■ **The exercise**
Please transcribe the data that follows without the pictures, keeping every word the same.

■ **Given information**
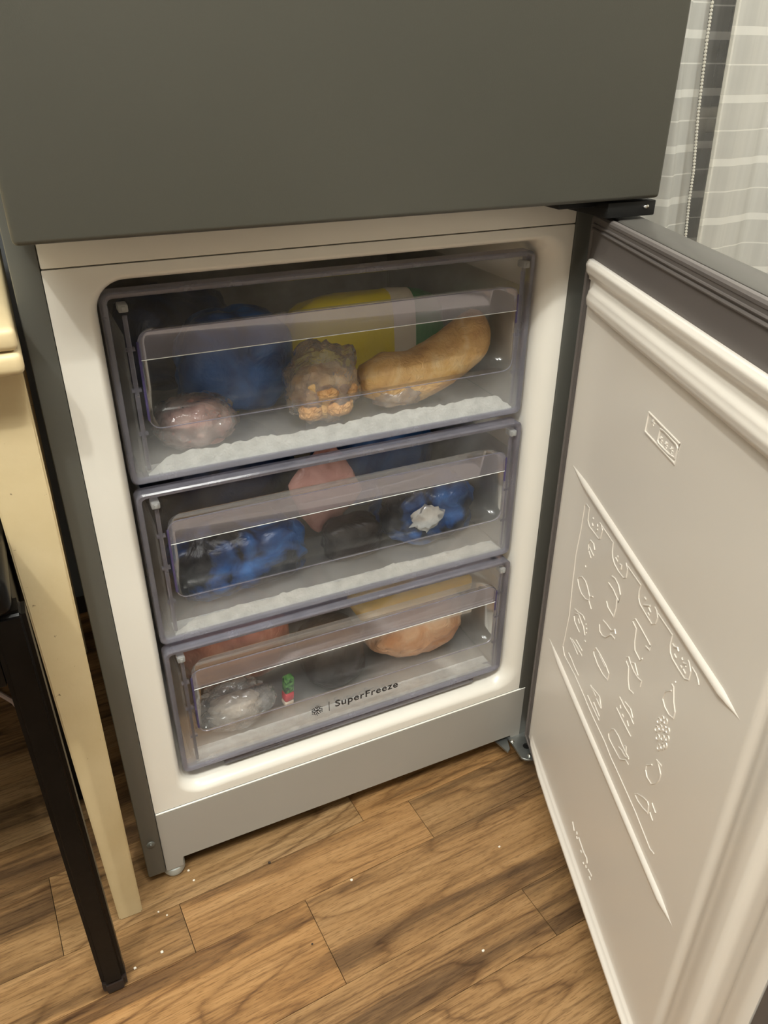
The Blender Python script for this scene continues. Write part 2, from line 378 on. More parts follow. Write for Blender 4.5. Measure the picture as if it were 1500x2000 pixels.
for q in ((1.02, 1.07, 0.80, 2.05), (2.15, 2.2, 0.80, 2.05), (1.07, 2.15, 0.80, 0.85), (1.07, 2.15, 2.0, 2.05), (1.60, 1.64, 0.85, 2.0)):
    box(bm, q[0], q[1], 0.74, 0.80, q[2], q[3], bev=0.004)
win = struct(obj('window_1', bm, 'window_frame'))
obj('window_pane', B(1.07, 1.60, 0.765, 0.771, 0.85, 2.0), 'glass', win); obj('window_pane', B(1.64, 2.15, 0.765, 0.771, 0.85, 2.0), 'glass', win)

# ---------------------------------------------------------------- the refrigerator
fr = thing('refrigerator', 'tall grey fridge freezer with its lower freezer door standing open', 'refrigerator')
bm = bmesh.new()
box(bm, -0.006, 0.017, 0.0, 0.60, 0.018, 1.88, bev=0.0025); box(bm, 0.5512, 0.597, 0.0, 0.60, 0.018, 1.88, bev=0.0025)
box(bm, 0.012, 0.560, 0.002, 0.60, 1.84, 1.88); box(bm, 0.012, 0.560, 0.588, 0.60, 0.018, 1.85)
obj('cabinet', bm, 'flange', fr)
bm = bmesh.new()
bmesh.ops.create_uvsphere(bm, u_segments=16, v_segments=8, radius=0.0058)
for v in bm.verts: v.co = Vector((v.co.x + 0.0048, v.co.z * 0.4 - 0.0003, v.co.y + 0.079))
t = bmesh.new(); bmesh.ops.create_uvsphere(t, u_segments=10, v_segments=6, radius=0.0022)
for v in t.verts: v.co = Vector((v.co.x + 0.0048, v.co.y - 0.0020, v.co.z + 0.081))
join(bm, t); obj('screw_plug', bm, 'flange', fr)
bm = B(0.0, 0.595, -0.070, -0.010, 0.8185, 1.89, bev=0.004, seg=3)
obj('upper_door', bm, 'grey_steel', fr)
obj('upper_gasket', B(0.010, 0.580, -0.0105, 0.001, 0.836, 1.86, bev=0.002), 'gasket', fr)
bm = B(0.0172, 0.5510, 0.0004, 0.020, 0.7865, 0.835, bev=0.0015)
obj('cross_rail', bm, 'liner', fr)

def recess(bm):
    def lp(e, y, dx=0.0):
        x0, x1, z0, z1 = 0.057, 0.5255, 0.151, 0.769
        return [Vector((u, y, v)) for u, v in rrect(x0 - 0.010 * e + dx, x1 + 0.0245 * e - dx, z0 - 0.012 * e + dx, z1 + 0.008 * e - dx, 0.026 + 0.008 * e, 7)]
    outer = [Vector((u, 0.0012, v)) for u, v in rrect(0.0172, 0.5510, 0.1285, 0.7855, 0.001, 7)]
    outer0 = [Vector((u, 0.012, v)) for u, v in rrect(0.0172, 0.5510, 0.1285, 0.7855, 0.001, 7)]
    loops = [outer0, outer]
    for i in range(9):
        t = math.radians(90.0 * i / 8)
        loops.append(lp(1 - math.sin(t), 0.0012 + 0.026 * (1 - math.cos(t))))
    loops += [lp(0, 0.12, 0.002), lp(0, 0.26, 0.005), lp(0, 0.42, 0.009), lp(0, 0.432, 0.02)]
    loft(bm, loops, close_last=True)
bm = bmesh.new(); recess(bm)
obj('freezer_liner', bm, 'liner', fr, smooth=40)
bm = bmesh.new()
prism(bm, [(0.0172, 0.019), (0.0395, 0.019), (0.0395, 0.037), (0.545, 0.037), (0.545, 0.024), (0.5615, 0.024), (0.5615, 0.1262), (0.0172, 0.1262)], -0.0004, 0.018, XZ)
bmesh.ops.bevel(bm, geom=list(bm.edges), offset=0.0010, segments=2, affect='EDGES')
obj('plinth', bm, 'plinth', fr)
bm = bmesh.new(); tube(bm, [(0.0178, 0.0006, 0.1268), (0.561, 0.0006, 0.1268)], 0.0011)  # white tube painting the highlight on the plinth's bevelled top edge
obj('plinth_highlight', bm, 'highlight_white', fr)['label'] = 'painted white highlight along the top edge of the plinth'
def disc(bm, x, y, prof, seg=20):
    loft(bm, [[Vector((x + r * math.cos(2 * math.pi * k / seg), y + r * math.sin(2 * math.pi * k / seg), z)) for k in range(seg)] for r, z in prof], True, True)
for fx, fy in ((0.028, 0.014), (0.53, 0.09), (0.03, 0.55), (0.56, 0.55)):
    bm = bmesh.new(); disc(bm, fx, fy, [(0.007, 0.0005), (0.012, 0.002), (0.0145, 0.007), (0.0145, 0.016), (0.012, 0.0185), (0.006, 0.019), (0.006, 0.030)])
    obj('foot', bm, 'foot', fr)
bm = bmesh.new()
prism(bm, [(0.520, 0.030), (0.5215, 0.010), (0.5270, -0.021), (0.5345, -0.016), (0.552, 0.030)], 0.0245, 0.0275, XY)
arc = [(0.5558 + 0.0205 * math.cos(math.radians(a)), -0.0335 + 0.0185 * math.sin(math.radians(a))) for a in range(205, 345, 14)]
prism(bm, [(0.541, 0.028), (0.5405, -0.010)] + arc + [(0.582, 0.0), (0.590, 0.028)], 0.0275, 0.0315, XY)
bmesh.ops.bevel(bm, geom=[e for e in bm.edges], offset=0.0006, segments=1, affect='EDGES')
obj('hinge_bracket', bm, 'zinc', fr)['label'] = 'bare metal lower hinge bracket'
hb = [o for o in fr.children if o.name.startswith('hinge_bracket')][0]
bm = bmesh.new(); disc(bm, 0.557, -0.026, [(0.0052, 0.0316), (0.0056, 0.0321), (0.0040, 0.0321), (0.0036, 0.0317)])
obj('pivot_hole_disc', bm, 'black_plastic', hb)  # black disc painting the dark inside of the hole
for sx, sy in ((0.5428, -0.0085), (0.5515, -0.0432)):
    bm = bmesh.new(); disc(bm, sx, sy, [(0.0034, 0.0312), (0.0034, 0.0330), (0.0022, 0.0342)], 12)
    obj('screw', bm, 'chrome', hb)
bm = B(0.537, 0.597, -0.064, 0.004, 0.8015, 0.8160, bev=0.0012)
box(bm, 0.492, 0.540, -0.045, -0.002, 0.8100, 0.8155, bev=0.0012)
uh = obj('upper_hinge', bm, 'black_plastic', fr); uh['label'] = 'black hinge bracket between the two doors'
bm = bmesh.new(); bmesh.ops.create_uvsphere(bm, u_segments=12, v_segments=8, radius=0.0027)
for v in bm.verts: v.co = Vector((v.co.x * 1.4 + 0.5845, v.co.y - 0.0640, v.co.z * .8 + 0.8105))
obj('hinge_screw', bm, 'chrome', uh)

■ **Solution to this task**
The Blender Python script for this scene continues. Write part 2, from line 378 on. More parts follow. Write for Blender 4.5. Measure the picture as if it were 1500x2000 pixels.
for q in ((1.02, 1.07, 0.80, 2.05), (2.15, 2.2, 0.80, 2.05), (1.07, 2.15, 0.80, 0.85), (1.07, 2.15, 2.0, 2.05), (1.60, 1.64, 0.85, 2.0)):
    box(bm, q[0], q[1], 0.74, 0.80, q[2], q[3], bev=0.004)
win = struct(obj('window_1', bm, 'window_frame'))
obj('window_pane', B(1.07, 1.60, 0.765, 0.771, 0.85, 2.0), 'glass', win); obj('window_pane', B(1.64, 2.15, 0.765, 0.771, 0.85, 2.0), 'glass', win)

# ---------------------------------------------------------------- the refrigerator
fr = thing('refrigerator', 'tall grey fridge freezer with its lower freezer door standing open', 'refrigerator')
bm = bmesh.new()
box(bm, -0.006, 0.017, 0.0, 0.60, 0.018, 1.88, bev=0.0025); box(bm, 0.5512, 0.597, 0.0, 0.60, 0.018, 1.88, bev=0.0025)
box(bm, 0.012, 0.560, 0.002, 0.60, 1.84, 1.88); box(bm, 0.012, 0.560, 0.588, 0.60, 0.018, 1.85)
obj('cabinet', bm, 'flange', fr)
bm = bmesh.new()
bmesh.ops.create_uvsphere(bm, u_segments=16, v_segments=8, radius=0.0058)
for v in bm.verts: v.co = Vector((v.co.x + 0.0048, v.co.z * 0.4 - 0.0003, v.co.y + 0.079))
t = bmesh.new(); bmesh.ops.create_uvsphere(t, u_segments=10, v_segments=6, radius=0.0022)
for v in t.verts: v.co = Vector((v.co.x + 0.0048, v.co.y - 0.0020, v.co.z + 0.081))
join(bm, t); obj('screw_plug', bm, 'flange', fr)
bm = B(0.0, 0.595, -0.070, -0.010, 0.8185, 1.89, bev=0.004, seg=3)
obj('upper_door', bm, 'grey_steel', fr)
obj('upper_gasket', B(0.010, 0.580, -0.0105, 0.001, 0.836, 1.86, bev=0.002), 'gasket', fr)
bm = B(0.0172, 0.5510, 0.0004, 0.020, 0.7865, 0.835, bev=0.0015)
obj('cross_rail', bm, 'liner', fr)

def recess(bm):
    def lp(e, y, dx=0.0):
        x0, x1, z0, z1 = 0.057, 0.5255, 0.151, 0.769
        return [Vector((u, y, v)) for u, v in rrect(x0 - 0.010 * e + dx, x1 + 0.0245 * e - dx, z0 - 0.012 * e + dx, z1 + 0.008 * e - dx, 0.026 + 0.008 * e, 7)]
    outer = [Vector((u, 0.0012, v)) for u, v in rrect(0.0172, 0.5510, 0.1285, 0.7855, 0.001, 7)]
    outer0 = [Vector((u, 0.012, v)) for u, v in rrect(0.0172, 0.5510, 0.1285, 0.7855, 0.001, 7)]
    loops = [outer0, outer]
    for i in range(9):
        t = math.radians(90.0 * i / 8)
        loops.append(lp(1 - math.sin(t), 0.0012 + 0.026 * (1 - math.cos(t))))
    loops += [lp(0, 0.12, 0.002), lp(0, 0.26, 0.005), lp(0, 0.42, 0.009), lp(0, 0.432, 0.02)]
    loft(bm, loops, close_last=True)
bm = bmesh.new(); recess(bm)
obj('freezer_liner', bm, 'liner', fr, smooth=40)
bm = bmesh.new()
prism(bm, [(0.0172, 0.019), (0.0395, 0.019), (0.0395, 0.037), (0.545, 0.037), (0.545, 0.024), (0.5615, 0.024), (0.5615, 0.1262), (0.0172, 0.1262)], -0.0004, 0.018, XZ)
bmesh.ops.bevel(bm, geom=list(bm.edges), offset=0.0010, segments=2, affect='EDGES')
obj('plinth', bm, 'plinth', fr)
bm = bmesh.new(); tube(bm, [(0.0178, 0.0006, 0.1268), (0.561, 0.0006, 0.1268)], 0.0011)  # white tube painting the highlight on the plinth's bevelled top edge
obj('plinth_highlight', bm, 'highlight_white', fr)['label'] = 'painted white highlight along the top edge of the plinth'
def disc(bm, x, y, prof, seg=20):
    loft(bm, [[Vector((x + r * math.cos(2 * math.pi * k / seg), y + r * math.sin(2 * math.pi * k / seg), z)) for k in range(seg)] for r, z in prof], True, True)
for fx, fy in ((0.028, 0.014), (0.53, 0.09), (0.03, 0.55), (0.56, 0.55)):
    bm = bmesh.new(); disc(bm, fx, fy, [(0.007, 0.0005), (0.012, 0.002), (0.0145, 0.007), (0.0145, 0.016), (0.012, 0.0185), (0.006, 0.019), (0.006, 0.030)])
    obj('foot', bm, 'foot', fr)
bm = bmesh.new()
prism(bm, [(0.520, 0.030), (0.5215, 0.010), (0.5270, -0.021), (0.5345, -0.016), (0.552, 0.030)], 0.0245, 0.0275, XY)
arc = [(0.5558 + 0.0205 * math.cos(math.radians(a)), -0.0335 + 0.0185 * math.sin(math.radians(a))) for a in range(205, 345, 14)]
prism(bm, [(0.541, 0.028), (0.5405, -0.010)] + arc + [(0.582, 0.0), (0.590, 0.028)], 0.0275, 0.0315, XY)
bmesh.ops.bevel(bm, geom=[e for e in bm.edges], offset=0.0006, segments=1, affect='EDGES')
obj('hinge_bracket', bm, 'zinc', fr)['label'] = 'bare metal lower hinge bracket'
hb = [o for o in fr.children if o.name.startswith('hinge_bracket')][0]
bm = bmesh.new(); disc(bm, 0.557, -0.026, [(0.0052, 0.0316), (0.0056, 0.0321), (0.0040, 0.0321), (0.0036, 0.0317)])
obj('pivot_hole_disc', bm, 'black_plastic', hb)  # black disc painting the dark inside of the hole
for sx, sy in ((0.5428, -0.0085), (0.5515, -0.0432)):
    bm = bmesh.new(); disc(bm, sx, sy, [(0.0034, 0.0312), (0.0034, 0.0330), (0.0022, 0.0342)], 12)
    obj('screw', bm, 'chrome', hb)
bm = B(0.537, 0.597, -0.064, 0.004, 0.8015, 0.8160, bev=0.0012)
box(bm, 0.492, 0.540, -0.045, -0.002, 0.8100, 0.8155, bev=0.0012)
uh = obj('upper_hinge', bm, 'black_plastic', fr); uh['label'] = 'black hinge bracket between the two doors'
bm = bmesh.new(); bmesh.ops.create_uvsphere(bm, u_segments=12, v_segments=8, radius=0.0027)
for v in bm.verts: v.co = Vector((v.co.x * 1.4 + 0.5845, v.co.y - 0.0640, v.co.z * .8 + 0.8105))
obj('hinge_screw', bm, 'chrome', uh)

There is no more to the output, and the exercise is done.